How to Communicate Your Ideas Visually and Verbally
Great design isn’t enough—your ability to explain it matters too. Here’s how to express your ideas clearly in both visuals and words, so your work actually lands with your audience.
Published on April 9, 2025
Design Is Only Half the Job—The Other Half Is Communication
You’ve got a concept. A mood. A vision that’s sharp in your head.
But now you need to:
Share it with your studio team
Present it to a client
Get buy-in, feedback, and approval
And that means turning ideas into language—both visual and verbal. Because if people don’t get what you’re trying to say, the idea loses power.
Let’s sharpen how you say it.
Key Takeaways
Communicating design means making your thinking visible and your intent clear
Verbal clarity builds trust—especially in interviews, critiques, and client calls
Visual clarity means structured presentations, not just pretty images
Practice makes it easier—communication is a skill, not a talent
Good communicators get better feedback, stronger reviews, and more opportunities
Step 1: Know What You’re Trying to Say—Before You Say It
Before you open Photoshop or start talking:
What’s the core idea?
What problem does it solve?
What emotion or effect do you want to create?
Write down your 1-line design statement:
“This concept uses layered transparency to soften boundaries between public and private space.”
This becomes your north star for both visuals and words.
Step 2: Structure Your Visuals for Story, Not Just Style
Even strong visuals fall flat without structure.
Think in narrative:
Page 1: Context / Brief
Page 2: Concept or strategy
Page 3–5: Development process (sketches, diagrams, models)
Page 6–7: Final output (renders, drawings)
Each page should answer: “What should the viewer understand now that they didn’t before?”
Step 3: Use Visual Hierarchy to Guide Attention
Lead with strong titles or headlines
Use contrast and whitespace to pace content
Group related ideas visually (e.g., sketches near the idea they show)
Don’t crowd pages—every element should earn its place
This makes your work skimmable, memorable, and professional.
Step 4: Practice Saying Your Ideas Out Loud
Before a review or presentation:
Practice explaining each project in 30 seconds, 3 minutes, and 10 minutes
Record yourself and watch for filler words or unclear sections
Try it with a non-architect friend—see if they get it
The more you practice, the more natural your communication will become.
Step 5: Avoid These Common Verbal Mistakes
Describing what is in the image, instead of why it matters
Overusing jargon that clouds meaning
Reading from the slide or document
Instead:
Speak to intent and impact
Use plain language with specific examples
Pause. Let your audience absorb, then move on
Step 6: Use Visual Aids to Support, Not Compete
When presenting:
Keep visuals clean and aligned with your verbal points
Use animated reveals or sequences if needed to show progression
Point out key parts (“Notice how the light hits this corner…”) to guide attention
You’re not just showing work—you’re walking someone through a decision.
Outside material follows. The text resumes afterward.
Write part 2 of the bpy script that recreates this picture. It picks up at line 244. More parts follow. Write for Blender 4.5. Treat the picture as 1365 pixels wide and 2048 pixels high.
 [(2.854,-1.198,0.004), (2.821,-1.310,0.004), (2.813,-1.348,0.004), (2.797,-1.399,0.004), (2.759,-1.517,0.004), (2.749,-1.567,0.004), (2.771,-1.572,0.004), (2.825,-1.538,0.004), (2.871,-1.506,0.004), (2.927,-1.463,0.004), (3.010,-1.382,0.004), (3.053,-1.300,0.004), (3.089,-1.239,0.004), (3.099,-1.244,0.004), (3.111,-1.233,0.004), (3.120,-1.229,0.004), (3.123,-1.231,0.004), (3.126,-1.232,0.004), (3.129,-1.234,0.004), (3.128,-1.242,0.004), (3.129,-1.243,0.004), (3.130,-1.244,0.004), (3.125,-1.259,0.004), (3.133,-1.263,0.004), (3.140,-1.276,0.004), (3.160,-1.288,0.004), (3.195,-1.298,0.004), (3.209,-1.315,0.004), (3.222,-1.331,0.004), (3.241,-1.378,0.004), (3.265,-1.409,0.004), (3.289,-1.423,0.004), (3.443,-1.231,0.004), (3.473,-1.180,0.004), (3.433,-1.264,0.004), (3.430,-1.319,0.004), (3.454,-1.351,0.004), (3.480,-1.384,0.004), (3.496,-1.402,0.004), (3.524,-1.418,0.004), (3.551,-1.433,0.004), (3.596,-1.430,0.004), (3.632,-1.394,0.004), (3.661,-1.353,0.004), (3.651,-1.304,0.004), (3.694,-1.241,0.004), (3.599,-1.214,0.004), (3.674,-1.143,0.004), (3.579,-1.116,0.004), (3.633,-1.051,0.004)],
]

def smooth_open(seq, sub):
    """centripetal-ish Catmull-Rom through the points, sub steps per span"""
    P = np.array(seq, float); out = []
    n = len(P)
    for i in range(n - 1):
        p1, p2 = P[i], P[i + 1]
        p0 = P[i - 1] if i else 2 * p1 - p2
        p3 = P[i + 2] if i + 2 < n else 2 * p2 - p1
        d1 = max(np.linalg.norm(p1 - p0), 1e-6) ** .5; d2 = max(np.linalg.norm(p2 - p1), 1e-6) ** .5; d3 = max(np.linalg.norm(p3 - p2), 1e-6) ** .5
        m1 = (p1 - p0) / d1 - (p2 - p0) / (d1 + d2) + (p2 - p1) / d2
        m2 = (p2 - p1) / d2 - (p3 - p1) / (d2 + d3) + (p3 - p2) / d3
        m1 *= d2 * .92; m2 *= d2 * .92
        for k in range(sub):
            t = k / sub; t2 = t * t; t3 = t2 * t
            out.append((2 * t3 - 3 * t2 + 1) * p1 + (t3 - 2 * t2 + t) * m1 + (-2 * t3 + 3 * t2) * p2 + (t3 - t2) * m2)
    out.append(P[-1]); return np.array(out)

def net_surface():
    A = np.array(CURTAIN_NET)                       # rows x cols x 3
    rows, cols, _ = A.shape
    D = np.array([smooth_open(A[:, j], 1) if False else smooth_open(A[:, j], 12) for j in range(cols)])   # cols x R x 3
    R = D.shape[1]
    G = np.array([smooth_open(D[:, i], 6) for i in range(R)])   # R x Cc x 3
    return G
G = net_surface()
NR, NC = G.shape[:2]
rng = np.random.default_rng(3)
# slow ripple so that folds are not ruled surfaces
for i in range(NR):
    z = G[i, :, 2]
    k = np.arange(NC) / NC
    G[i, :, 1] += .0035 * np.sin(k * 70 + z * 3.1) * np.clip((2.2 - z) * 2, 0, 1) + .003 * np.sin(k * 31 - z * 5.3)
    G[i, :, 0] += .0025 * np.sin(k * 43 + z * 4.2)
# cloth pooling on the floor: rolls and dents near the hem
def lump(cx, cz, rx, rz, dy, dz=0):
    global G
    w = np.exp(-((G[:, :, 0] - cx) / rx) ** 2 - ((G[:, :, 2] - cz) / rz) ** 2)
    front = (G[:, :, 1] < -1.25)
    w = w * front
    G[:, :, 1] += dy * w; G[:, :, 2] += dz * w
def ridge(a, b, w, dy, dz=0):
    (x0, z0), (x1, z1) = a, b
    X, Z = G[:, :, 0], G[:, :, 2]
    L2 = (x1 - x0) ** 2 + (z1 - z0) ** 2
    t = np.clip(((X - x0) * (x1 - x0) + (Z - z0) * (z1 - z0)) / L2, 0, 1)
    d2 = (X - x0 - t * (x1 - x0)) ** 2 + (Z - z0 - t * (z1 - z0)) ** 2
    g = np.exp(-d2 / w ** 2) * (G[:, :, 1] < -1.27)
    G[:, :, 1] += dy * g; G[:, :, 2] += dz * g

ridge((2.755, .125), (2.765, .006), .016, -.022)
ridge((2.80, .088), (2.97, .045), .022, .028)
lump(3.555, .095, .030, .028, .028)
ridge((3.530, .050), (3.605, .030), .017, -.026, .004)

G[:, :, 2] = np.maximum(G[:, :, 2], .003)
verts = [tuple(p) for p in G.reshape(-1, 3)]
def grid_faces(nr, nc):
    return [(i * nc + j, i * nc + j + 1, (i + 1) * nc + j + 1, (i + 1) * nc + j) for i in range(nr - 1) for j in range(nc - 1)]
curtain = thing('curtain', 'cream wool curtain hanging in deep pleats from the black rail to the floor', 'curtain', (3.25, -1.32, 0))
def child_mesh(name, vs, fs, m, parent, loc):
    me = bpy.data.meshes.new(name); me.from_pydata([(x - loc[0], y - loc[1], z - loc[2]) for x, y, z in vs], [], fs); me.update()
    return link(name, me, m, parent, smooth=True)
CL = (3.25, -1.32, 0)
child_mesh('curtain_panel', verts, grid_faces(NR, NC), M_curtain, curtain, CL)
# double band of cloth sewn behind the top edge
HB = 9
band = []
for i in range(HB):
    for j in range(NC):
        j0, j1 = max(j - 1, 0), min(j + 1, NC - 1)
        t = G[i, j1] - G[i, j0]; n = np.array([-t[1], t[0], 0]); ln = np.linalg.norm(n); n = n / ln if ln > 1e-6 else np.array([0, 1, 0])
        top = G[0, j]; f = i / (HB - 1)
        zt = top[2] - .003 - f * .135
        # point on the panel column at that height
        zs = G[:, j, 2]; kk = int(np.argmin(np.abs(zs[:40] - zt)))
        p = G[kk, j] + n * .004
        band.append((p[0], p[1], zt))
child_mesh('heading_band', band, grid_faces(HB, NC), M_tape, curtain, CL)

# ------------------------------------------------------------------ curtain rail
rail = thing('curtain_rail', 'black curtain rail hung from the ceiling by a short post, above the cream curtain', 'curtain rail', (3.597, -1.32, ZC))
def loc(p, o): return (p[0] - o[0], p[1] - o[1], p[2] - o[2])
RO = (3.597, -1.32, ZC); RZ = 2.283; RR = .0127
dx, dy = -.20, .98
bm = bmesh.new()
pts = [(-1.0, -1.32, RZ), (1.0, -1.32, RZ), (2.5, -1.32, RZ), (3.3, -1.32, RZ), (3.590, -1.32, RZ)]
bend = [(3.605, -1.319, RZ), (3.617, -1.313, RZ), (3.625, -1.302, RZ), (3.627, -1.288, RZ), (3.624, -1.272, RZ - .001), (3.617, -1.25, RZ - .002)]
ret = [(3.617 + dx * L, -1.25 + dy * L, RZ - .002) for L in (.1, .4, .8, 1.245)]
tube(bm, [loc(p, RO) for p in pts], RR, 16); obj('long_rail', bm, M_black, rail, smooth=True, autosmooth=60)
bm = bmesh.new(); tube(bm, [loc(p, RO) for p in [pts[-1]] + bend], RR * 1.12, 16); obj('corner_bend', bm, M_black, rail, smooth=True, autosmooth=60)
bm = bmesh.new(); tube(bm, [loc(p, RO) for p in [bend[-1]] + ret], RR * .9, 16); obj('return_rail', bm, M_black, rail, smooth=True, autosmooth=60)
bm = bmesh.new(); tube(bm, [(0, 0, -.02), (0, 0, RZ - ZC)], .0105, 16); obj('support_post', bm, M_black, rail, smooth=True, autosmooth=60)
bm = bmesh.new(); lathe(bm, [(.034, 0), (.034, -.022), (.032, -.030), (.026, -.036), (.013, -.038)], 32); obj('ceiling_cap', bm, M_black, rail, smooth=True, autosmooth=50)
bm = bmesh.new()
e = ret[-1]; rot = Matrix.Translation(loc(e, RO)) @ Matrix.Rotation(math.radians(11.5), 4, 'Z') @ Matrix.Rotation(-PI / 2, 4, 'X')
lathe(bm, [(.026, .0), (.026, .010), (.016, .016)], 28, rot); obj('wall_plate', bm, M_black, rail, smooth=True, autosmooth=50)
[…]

Step 7: Learn the Art of the Verbal Frame
Before you show an image, frame it:
“Here’s the iteration where we explored X…”
“This shows how the concept evolved from Z to Y…”
Framing helps your listener understand the image before they make assumptions.
Step 8: Stay Open in Crits—Don’t Just Defend
When someone asks questions or gives feedback:
Clarify: “Are you saying you felt it wasn’t legible enough?”
Reframe: “What I was trying to express here is…”
Reflect: “Interesting. That’s not what I intended—but I can see how it reads that way.”
Good communication goes both ways.
Final Thought: If the Idea Is Worth Sharing, It’s Worth Explaining Well
You don’t need to be a perfect speaker or a presentation wizard. But you do need to:
Know your message
Structure your story
Say it clearly
That’s what turns a good designer into someone people remember.